**Dataset content:**

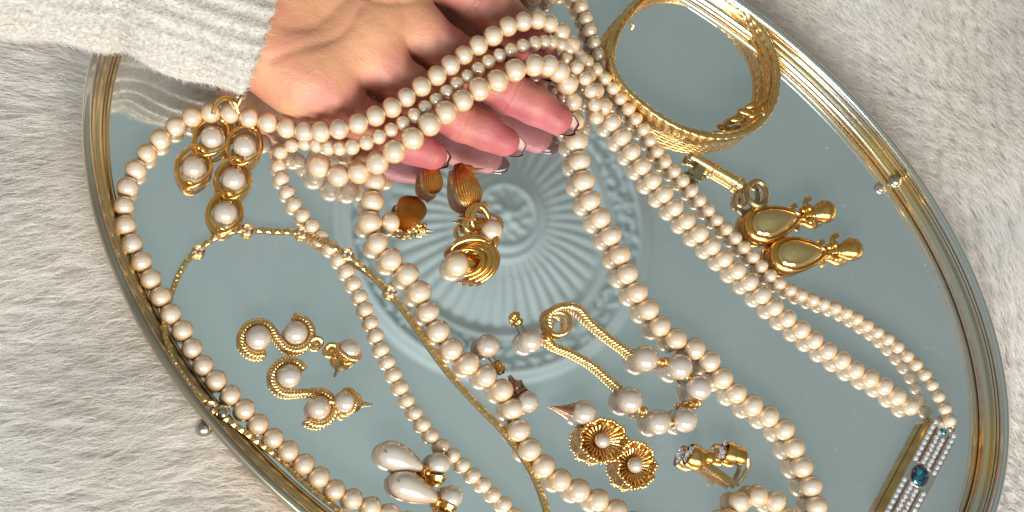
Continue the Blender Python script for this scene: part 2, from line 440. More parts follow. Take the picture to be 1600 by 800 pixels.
mb = MB(); ring = [ell(2*math.pi*k/90, -.006)[0] for k in range(90)]
mb.add([(p[0], p[1], -.0031) for p in ring]+[(p[0], p[1], -.0079) for p in ring],
       [tuple(range(90)), tuple(reversed(range(90, 180)))]+[(k, k+90, (k+1) % 90+90, (k+1) % 90) for k in range(90)])
mb.build('base_board', M['felt'], tray)

# ------------------------------------------------------------------ fur throw
def fbm(x, y, seed, f0, octv=3):
    out = np.zeros_like(x); a = 1.0; r = np.random.default_rng(seed)
    for o in range(octv):
        for k in range(5):
            th = r.uniform(0, 2*np.pi); ph = r.uniform(0, 2*np.pi); f = f0*2**o*r.uniform(.7, 1.3)
            out += a*np.sin((x*np.cos(th)+y*np.sin(th))*f+ph)/3
        a *= .5
    return out
X0, X1, Y0, Y1 = -.22, .56, -.16, .42
def ground(x, y):
    return -.0085+.0024*fbm(x, y, 3, 38, 2)
gx, gy = np.meshgrid(np.linspace(X0, X1, 140), np.linspace(Y0, Y1, 110)); gz = ground(gx, gy)
mb = MB(); nx = 140
mb.v = list(map(tuple, np.stack([gx.ravel(), gy.ravel(), gz.ravel()-.001], 1)))
mb.f = [(j*nx+i, j*nx+i+1, (j+1)*nx+i+1, (j+1)*nx+i) for j in range(109) for i in range(nx-1)]
tag(mb.build('ground', M['fur'], sharp=180), kind='structure', label='cream backing of the fur throw under the tray')
NH = 720000
hx = rng.uniform(X0, X1, NH); hy = rng.uniform(Y0, Y1, NH)
q = np.stack([hx-EC[0], hy-EC[1]], 1); e = np.sqrt((q@U1/(EA-.003))**2+(q@U2/(EB-.003))**2)
keep = e > 1.0; hx, hy, q, e = hx[keep], hy[keep], q[keep], e[keep]
n_ = len(hx)
ang = 2.9+.7*fbm(hx, hy, 11, 18, 2)+rng.normal(0, .22, n_)
# clumping: pull tips toward tuft centres
nt_ = 9000; tx = rng.uniform(X0, X1, nt_); ty = rng.uniform(Y0, Y1, nt_)
G = 90; cellx = ((tx-X0)/(X1-X0)*G).astype(int); celly = ((ty-Y0)/(Y1-Y0)*G).astype(int)
rep = -np.ones((G, G), int); rep[cellx, celly] = np.arange(nt_)
hc = rep[((hx-X0)/(X1-X0)*G).astype(int).clip(0, G-1), ((hy-Y0)/(Y1-Y0)*G).astype(int).clip(0, G-1)]
L = .0125*(1+.32*rng.normal(0, 1, n_).clip(-2, 2))*(1+.25*fbm(hx, hy, 5, 60, 1))
near = np.exp(-((e-1)/.05)); L *= 1-.30*near
K = 5; pts = np.zeros((n_, K, 3)); gz = ground(hx, hy)
cpx = np.where(hc >= 0, tx[hc]-hx, 0); cpy = np.where(hc >= 0, ty[hc]-hy, 0)
curl = rng.normal(0, .0007, (n_, 2))
for k in range(K):
    s = k/(K-1); lean = s**1.25
    pts[:, k, 0] = hx+np.cos(ang)*L*.80*lean+cpx*.5*s+curl[:, 0]*math.sin(s*3)
    pts[:, k, 1] = hy+np.sin(ang)*L*.80*lean+cpy*.5*s+curl[:, 1]*math.sin(s*3)
    pts[:, k, 2] = gz+L*(.80*s-.34*s*s)
hcu = bpy.data.hair_curves.new('fur'); hcu.add_curves([K]*n_)
hcu.attributes['position'].data.foreach_set('vector', pts.astype(np.float32).ravel())
ra = hcu.attributes.get('radius') or hcu.attributes.new('radius', 'FLOAT', 'POINT')
ra.data.foreach_set('value', np.tile(np.array([.00010, .00010, .00009, .00006, .00002], np.float32), n_))
hcu.materials.append(M['fur'])
fo = bpy.data.objects.new('fur', hcu); COL.objects.link(fo)
tag(fo, 'soft cream faux fur pile spread around the mirror tray', 'fur', kind='stuff')

# ------------------------------------------------------------------ hand (implicit surface -> one mesh)
def fpts(l): return [(np.array(at(x, y, z)), r) for x, y, z, r in l]
fing = {
 'little': fpts([(480, 128, .018, .0118), (556, 180, .0150, .0092), (620, 220, .0125, .0078), (676, 243, .0115, .0062)]),
 'ring': fpts([(545, 70, .018, .0122), (645, 143, .0165, .0104), (722, 190, .0150, .0083), (788, 221, .0135, .0066)]),
 'middle': fpts([(600, 8, .018, .0122), (706, 88, .0165, .0108), (797, 146, .0155, .0089), (869, 185, .0140, .0072)]),
 'index': fpts([(646, -66, .018, .0122), (742, -6, .0165, .0105), (815, 52, .0150, .0092), (850, 98, .0130, .0072)]),
 'thumb': fpts([(430, -150, .024, .0150), (540, -205, .030, .0125), (640, -250, .030, .0100)]),
}
palm = [fpts(l) for l in (
 [(262, -60, .026, .018), (478, 120, .0190, .0118)], [(268, -75, .027, .018), (548, 66, .0195, .0112)],
 [(275, -95, .027, .018), (600, 4, .0195, .0112)], [(280, -110, .027, .018), (646, -66, .0195, .0112)],
 [(340, 22, .022, .0150), (462, 122, .0185, .0128)], [(300, -120, .027, .018), (430, -140, .026, .017)],
 [(90, -100, .033, .021), (265, -85, .028, .020)], [(488, 116, .0188, .0122), (570, 50, .0195, .0124)], [(570, 50, .0195, .0124), (644, -66, .0195, .0124)], [(400, 0, .0205, .0125), (570, -40, .0205, .0125)])]
lo = np.array([1e9]*3); hi = -lo
for l in list(fing.values())+palm:
    for p, r in l: lo = np.minimum(lo, p-r-.004); hi = np.maximum(hi, p+r+.004)
h = .0008; dims = np.ceil((hi-lo)/h).astype(int)
ax = [lo[i]+h*np.arange(dims[i]) for i in range(3)]
GX, GY, GZ = np.meshgrid(*ax, indexing='ij'); GP = np.stack([GX, GY, GZ], -1).astype(np.float32)
def caps(a, ra, b, rb, squash=1.0):
    ab = (b-a).astype(np.float32); t = ((GP-a.astype(np.float32))@ab/(ab@ab)).clip(0, 1)
    d = np.linalg.norm(GP-(a.astype(np.float32)+t[..., None]*ab), axis=-1)
    return d-(ra+(rb-ra)*t)
def smin(a, b, k):
    hh = (k-np.abs(a-b)).clip(0)/k; return np.minimum(a, b)-hh*hh*k*.25
PD = None
for l in palm:
    c = caps(l[0][0], l[0][1], l[1][0], l[1][1]); PD = c if PD is None else smin(PD, c, .016)
FD = None; flush = np.zeros(GP.shape[:3], np.float32)
for nm, l in fing.items():
    c = None
    for (a, ra), (b, rb) in zip(l[:-1], l[1:]):
        s = caps(a, ra*.97, b, rb*1.0); c = s if c is None else smin(c, s, .0035)
    # soft pads between the joints
    for (a, ra), (b, rb) in zip(l[:-1], l[1:]):
        mid = ((a+b)/2+np.array([0, 0, .0022])).astype(np.float32)
        s = np.linalg.norm(GP-mid, axis=-1)-(ra+rb)/2*.90; c = smin(c, s, .005)
    a, ra = l[-1]; mid = (a+np.array([0, 0, .0008])).astype(np.float32)
    # creases at the joints, on the palm side
    for j in range(1, len(l)-1):
        p, r_ = l[j]; dr = (l[j+1][0]-l[j-1][0]); dr = (dr/np.linalg.norm(dr)).astype(np.float32)
        for off, am in ((0, .0011), (.0022, .0006)):
            s = (GP-p.astype(np.float32))@dr-off+.06*(GP-p.astype(np.float32))[..., 1]
            w_ = np.exp(-(s/.0007)**2)*(np.linalg.norm(GP-p.astype(np.float32), axis=-1) < .017)*(GZ > p[2]-.001)
            c = c+am*.6*w_
    tipd = np.linalg.norm(GP-l[-1][0].astype(np.float32), axis=-1)
    flush = np.maximum(flush, np.exp(-(tipd/.032)**2)); 
    flush = np.maximum(flush, .62*np.exp(-(np.linalg.norm(GP-l[1][0].astype(np.float32), axis=-1)/.020)**2))
    FD = c if FD is None else smin(FD, c, .0008)
D = smin(PD, FD, .0065)
# palm creases
def crease(line, am, wd):
    global D
    pts_ = np.array([list(p) for p in resample(spline(W(line)), .002)], np.float32)
    sub = np.full(D.shape, 1.0, np.float32)
    for p in pts_:
        sub = np.minimum(sub, (GX-p[0])**2+(GY-p[1])**2)
    D = D+am*np.exp(-sub/wd**2)*(GZ > .015)
crease([(545, -5, .03), (585, 14, .03), (640, 6, .03), (668, -20, .03)], .0006, .0016)
crease([(395, 20, .03), (450, 55, .03), (500, 40, .03), (560, -20, .03)], .0004, .0022)
crease([(425, 100, .03), (470, 85, .03), (530, 62, .03), (560, 20, .03)], .0005, .0018)
D = D+.00012*(np.sin(GX*310+np.sin(GY*240)*1.5)*np.sin(GY*270+1)).astype(np.float32)
def surface_nets(Fv):
    Fv = Fv.astype(np.float32); nx_, ny_, nz_ = Fv.shape; ins = Fv < 0
    cs = (nx_-1, ny_-1, nz_-1); acc = np.zeros(cs+(3,), np.float32); cnt = np.zeros(cs, np.float32)
    sl = lambda o, n: slice(o, n-1+o)
    for axis in range(3):
        for o1 in (0, 1):
            for o2 in (0, 1):
                off0 = [0, 0, 0]; others = [i for i in range(3) if i != axis]; off0[others[0]] = o1; off0[others[1]] = o2
                off1 = list(off0); off1[axis] = 1
                A = Fv[sl(off0[0], nx_), sl(off0[1], ny_), sl(off0[2], nz_)]; B = Fv[sl(off1[0], nx_), sl(off1[1], ny_), sl(off1[2], nz_)]
                mk = (A < 0) != (B < 0); t = np.where(mk, A/(A-B+1e-12), 0)
                for i in range(3):
                    acc[..., i] += np.where(mk, (t if i == axis else off0[i]), 0)
                cnt += mk
    act = cnt > 0; idx = -np.ones(cs, int); idx[act] = np.arange(act.sum())
    co = np.argwhere(act); v = co+acc[act]/cnt[act][:, None]; quads = []
    for axis in range(3):
        o = [i for i in range(3) if i != axis]
        s0 = [slice(1, -1)]*3; s0[axis] = slice(0, -1); s1 = list(s0); s1[axis] = slice(1, None)
        A = ins[tuple(s0)]; B = ins[tuple(s1)]; e_ = np.argwhere(A != B); base = e_.copy(); base[:, o[0]] += 1; base[:, o[1]] += 1
        def id_(d0, d1):
            c = base.copy(); c[:, o[0]] += d0; c[:, o[1]] += d1; return idx[c[:, 0], c[:, 1], c[:, 2]]
        qd = np.stack([id_(-1, -1), id_(0, -1), id_(0, 0), id_(-1, 0)], 1)
        a_in = A[e_[:, 0], e_[:, 1], e_[:, 2]]; flip = a_in if axis != 1 else ~a_in
        qd[~flip] = qd[~flip][:, ::-1]; quads.append(qd)
    return v, np.concatenate(quads), co
v, qd, co = surface_nets(D)
fl = flush[co[:, 0], co[:, 1], co[:, 2]]
v = v*h+lo
person = thing('person', at(480, 80, .004), 'open hand in a cream knitted sleeve holding pearl strands across its fingers', 'person')
me = bpy.data.meshes.new('hand'); L0 = np.array(person.location)
me.from_pydata((v-L0).tolist(), [], qd.tolist()); me.validate()
me.polygons.foreach_set('use_smooth', [True]*len(me.polygons))
at_ = me.attributes.new('flush', 'FLOAT', 'POINT'); at_.data.foreach_set('value', fl.astype(np.float32))
me.materials.append(M['skin']); ho = bpy.data.objects.new('hand', me); COL.objects.link(ho); ho.parent = person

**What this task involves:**
Write out each line of the listing above, exactly, from its first line to the line holding "mb.build('base_board', M['felt'], tray)", inclusive. Skip the pictures.

**Output for this exercise:**
Continue the Blender Python script for this scene: part 2, from line 440. More parts follow. Take the picture to be 1600 by 800 pixels.
mb = MB(); ring = [ell(2*math.pi*k/90, -.006)[0] for k in range(90)]
mb.add([(p[0], p[1], -.0031) for p in ring]+[(p[0], p[1], -.0079) for p in ring],
       [tuple(range(90)), tuple(reversed(range(90, 180)))]+[(k, k+90, (k+1) % 90+90, (k+1) % 90) for k in range(90)])
mb.build('base_board', M['felt'], tray)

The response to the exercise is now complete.